* **Instructions to follow**
Reproduce the span that opens at the line containing "Write the bpy" and closes at the line containing "SC = bpy.context.scene; COL = SC.collection", both lines included, without alteration and without any other line.

* **Task input**
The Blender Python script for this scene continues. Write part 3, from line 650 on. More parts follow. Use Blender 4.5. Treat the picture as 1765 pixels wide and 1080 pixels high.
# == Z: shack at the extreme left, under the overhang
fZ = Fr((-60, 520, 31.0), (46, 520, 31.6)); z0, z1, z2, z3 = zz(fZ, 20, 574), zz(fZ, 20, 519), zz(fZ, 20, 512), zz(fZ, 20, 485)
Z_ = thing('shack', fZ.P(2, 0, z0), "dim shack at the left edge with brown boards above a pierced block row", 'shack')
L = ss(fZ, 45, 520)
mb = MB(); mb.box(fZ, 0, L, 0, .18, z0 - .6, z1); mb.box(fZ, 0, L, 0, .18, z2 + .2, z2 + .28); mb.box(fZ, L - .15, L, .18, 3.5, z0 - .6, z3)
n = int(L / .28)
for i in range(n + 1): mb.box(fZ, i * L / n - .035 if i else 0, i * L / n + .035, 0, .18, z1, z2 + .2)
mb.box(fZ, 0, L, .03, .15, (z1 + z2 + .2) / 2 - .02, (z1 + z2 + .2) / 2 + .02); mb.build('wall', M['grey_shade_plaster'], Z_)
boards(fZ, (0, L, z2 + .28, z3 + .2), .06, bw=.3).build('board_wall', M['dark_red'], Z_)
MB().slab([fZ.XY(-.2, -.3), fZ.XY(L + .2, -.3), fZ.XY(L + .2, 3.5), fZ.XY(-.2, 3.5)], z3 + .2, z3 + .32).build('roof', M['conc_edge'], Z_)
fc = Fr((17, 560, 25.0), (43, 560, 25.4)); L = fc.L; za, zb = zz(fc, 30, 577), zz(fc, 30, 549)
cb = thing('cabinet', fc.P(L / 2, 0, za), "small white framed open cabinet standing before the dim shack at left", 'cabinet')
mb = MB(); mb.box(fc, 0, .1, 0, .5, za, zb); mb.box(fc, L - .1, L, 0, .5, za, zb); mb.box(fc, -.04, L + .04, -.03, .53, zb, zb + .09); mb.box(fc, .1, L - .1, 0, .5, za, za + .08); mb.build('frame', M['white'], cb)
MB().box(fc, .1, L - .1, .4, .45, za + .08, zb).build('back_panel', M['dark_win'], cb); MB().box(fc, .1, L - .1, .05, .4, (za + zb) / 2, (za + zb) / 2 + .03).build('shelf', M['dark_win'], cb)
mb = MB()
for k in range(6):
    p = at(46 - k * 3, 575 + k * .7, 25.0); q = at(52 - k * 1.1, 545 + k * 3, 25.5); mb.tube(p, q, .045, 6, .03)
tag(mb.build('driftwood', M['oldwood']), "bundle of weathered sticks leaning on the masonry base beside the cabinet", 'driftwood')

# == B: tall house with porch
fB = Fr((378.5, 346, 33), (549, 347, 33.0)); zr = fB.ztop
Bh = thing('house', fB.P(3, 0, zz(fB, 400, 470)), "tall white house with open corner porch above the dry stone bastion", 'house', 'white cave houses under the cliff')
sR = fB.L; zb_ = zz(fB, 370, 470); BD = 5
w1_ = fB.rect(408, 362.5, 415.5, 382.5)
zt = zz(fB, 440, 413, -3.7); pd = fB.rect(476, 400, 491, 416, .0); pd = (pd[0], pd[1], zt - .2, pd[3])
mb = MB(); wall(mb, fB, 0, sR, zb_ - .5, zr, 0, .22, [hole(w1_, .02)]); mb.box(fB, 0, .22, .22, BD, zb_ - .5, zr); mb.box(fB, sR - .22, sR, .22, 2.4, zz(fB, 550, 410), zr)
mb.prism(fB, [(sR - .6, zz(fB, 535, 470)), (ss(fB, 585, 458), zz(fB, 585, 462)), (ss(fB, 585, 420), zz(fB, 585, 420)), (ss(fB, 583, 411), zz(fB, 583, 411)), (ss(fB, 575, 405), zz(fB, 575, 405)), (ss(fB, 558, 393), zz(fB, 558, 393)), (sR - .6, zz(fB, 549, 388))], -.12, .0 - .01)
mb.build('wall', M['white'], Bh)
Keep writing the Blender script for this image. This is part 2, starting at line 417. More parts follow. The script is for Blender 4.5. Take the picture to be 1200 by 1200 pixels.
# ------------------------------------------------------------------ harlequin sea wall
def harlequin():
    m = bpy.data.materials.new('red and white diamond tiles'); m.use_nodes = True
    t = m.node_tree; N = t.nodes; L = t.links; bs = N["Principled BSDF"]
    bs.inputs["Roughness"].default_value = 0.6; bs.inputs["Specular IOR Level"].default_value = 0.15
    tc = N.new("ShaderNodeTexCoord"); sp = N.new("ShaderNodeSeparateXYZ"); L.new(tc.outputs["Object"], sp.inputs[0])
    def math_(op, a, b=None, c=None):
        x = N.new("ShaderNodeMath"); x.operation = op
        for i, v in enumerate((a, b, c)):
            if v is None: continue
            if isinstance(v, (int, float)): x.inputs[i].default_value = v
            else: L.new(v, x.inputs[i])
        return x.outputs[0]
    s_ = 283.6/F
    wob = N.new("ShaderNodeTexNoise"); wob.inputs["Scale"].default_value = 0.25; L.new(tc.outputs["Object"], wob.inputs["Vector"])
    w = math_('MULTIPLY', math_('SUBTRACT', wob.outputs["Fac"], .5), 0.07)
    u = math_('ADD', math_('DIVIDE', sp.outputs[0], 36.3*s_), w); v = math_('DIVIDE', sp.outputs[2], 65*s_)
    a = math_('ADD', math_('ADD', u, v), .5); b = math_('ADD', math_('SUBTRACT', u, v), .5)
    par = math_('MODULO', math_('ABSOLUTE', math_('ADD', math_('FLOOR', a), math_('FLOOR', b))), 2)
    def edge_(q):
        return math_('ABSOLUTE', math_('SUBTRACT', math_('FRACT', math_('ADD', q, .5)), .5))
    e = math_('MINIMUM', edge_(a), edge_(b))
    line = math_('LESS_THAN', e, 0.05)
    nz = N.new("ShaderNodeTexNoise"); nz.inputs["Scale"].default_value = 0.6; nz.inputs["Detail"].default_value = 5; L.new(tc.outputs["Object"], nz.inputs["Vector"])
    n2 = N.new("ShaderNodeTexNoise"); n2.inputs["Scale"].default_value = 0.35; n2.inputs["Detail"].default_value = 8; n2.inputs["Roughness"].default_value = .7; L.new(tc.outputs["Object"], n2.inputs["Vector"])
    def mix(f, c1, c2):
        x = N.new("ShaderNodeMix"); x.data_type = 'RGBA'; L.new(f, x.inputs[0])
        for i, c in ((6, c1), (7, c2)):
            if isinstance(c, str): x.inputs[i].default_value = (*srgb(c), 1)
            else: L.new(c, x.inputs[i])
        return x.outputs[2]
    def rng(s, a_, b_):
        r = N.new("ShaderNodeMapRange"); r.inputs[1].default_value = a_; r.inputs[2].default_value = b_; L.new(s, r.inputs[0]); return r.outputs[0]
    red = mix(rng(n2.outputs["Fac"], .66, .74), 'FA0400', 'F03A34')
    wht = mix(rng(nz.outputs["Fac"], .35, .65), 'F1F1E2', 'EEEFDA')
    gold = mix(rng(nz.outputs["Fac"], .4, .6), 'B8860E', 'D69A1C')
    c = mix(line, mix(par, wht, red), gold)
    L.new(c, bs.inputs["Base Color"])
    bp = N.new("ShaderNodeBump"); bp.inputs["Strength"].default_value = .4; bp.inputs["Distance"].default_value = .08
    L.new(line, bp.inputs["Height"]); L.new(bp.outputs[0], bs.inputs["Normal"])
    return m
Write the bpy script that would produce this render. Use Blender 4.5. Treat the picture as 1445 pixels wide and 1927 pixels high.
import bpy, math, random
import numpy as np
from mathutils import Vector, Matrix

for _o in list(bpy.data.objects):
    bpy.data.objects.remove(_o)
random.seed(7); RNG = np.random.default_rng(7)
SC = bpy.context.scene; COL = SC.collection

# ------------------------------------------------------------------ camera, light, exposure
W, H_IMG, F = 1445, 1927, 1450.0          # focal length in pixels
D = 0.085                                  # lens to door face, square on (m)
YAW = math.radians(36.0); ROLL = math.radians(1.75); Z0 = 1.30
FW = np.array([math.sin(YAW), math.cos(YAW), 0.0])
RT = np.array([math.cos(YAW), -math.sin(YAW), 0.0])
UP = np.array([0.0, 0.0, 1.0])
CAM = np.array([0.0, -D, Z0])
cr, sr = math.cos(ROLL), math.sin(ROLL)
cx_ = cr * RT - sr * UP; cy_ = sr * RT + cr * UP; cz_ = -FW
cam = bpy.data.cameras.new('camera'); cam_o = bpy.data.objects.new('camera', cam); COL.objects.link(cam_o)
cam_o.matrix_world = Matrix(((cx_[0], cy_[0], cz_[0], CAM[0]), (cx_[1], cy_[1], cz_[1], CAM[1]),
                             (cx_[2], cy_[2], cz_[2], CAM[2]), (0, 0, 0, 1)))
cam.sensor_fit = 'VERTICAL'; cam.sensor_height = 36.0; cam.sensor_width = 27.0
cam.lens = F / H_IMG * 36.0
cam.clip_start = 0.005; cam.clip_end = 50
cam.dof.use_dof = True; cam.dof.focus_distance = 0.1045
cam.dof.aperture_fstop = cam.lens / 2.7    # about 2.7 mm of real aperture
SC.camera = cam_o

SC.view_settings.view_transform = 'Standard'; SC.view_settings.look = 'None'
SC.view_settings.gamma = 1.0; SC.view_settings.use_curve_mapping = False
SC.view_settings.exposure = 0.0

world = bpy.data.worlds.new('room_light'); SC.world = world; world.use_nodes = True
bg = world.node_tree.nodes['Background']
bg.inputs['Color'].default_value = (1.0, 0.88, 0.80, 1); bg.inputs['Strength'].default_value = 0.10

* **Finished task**
Write the bpy script that would produce this render. Use Blender 4.5. Treat the picture as 1445 pixels wide and 1927 pixels high.
import bpy, math, random
import numpy as np
from mathutils import Vector, Matrix

for _o in list(bpy.data.objects):
    bpy.data.objects.remove(_o)
random.seed(7); RNG = np.random.default_rng(7)
SC = bpy.context.scene; COL = SC.collection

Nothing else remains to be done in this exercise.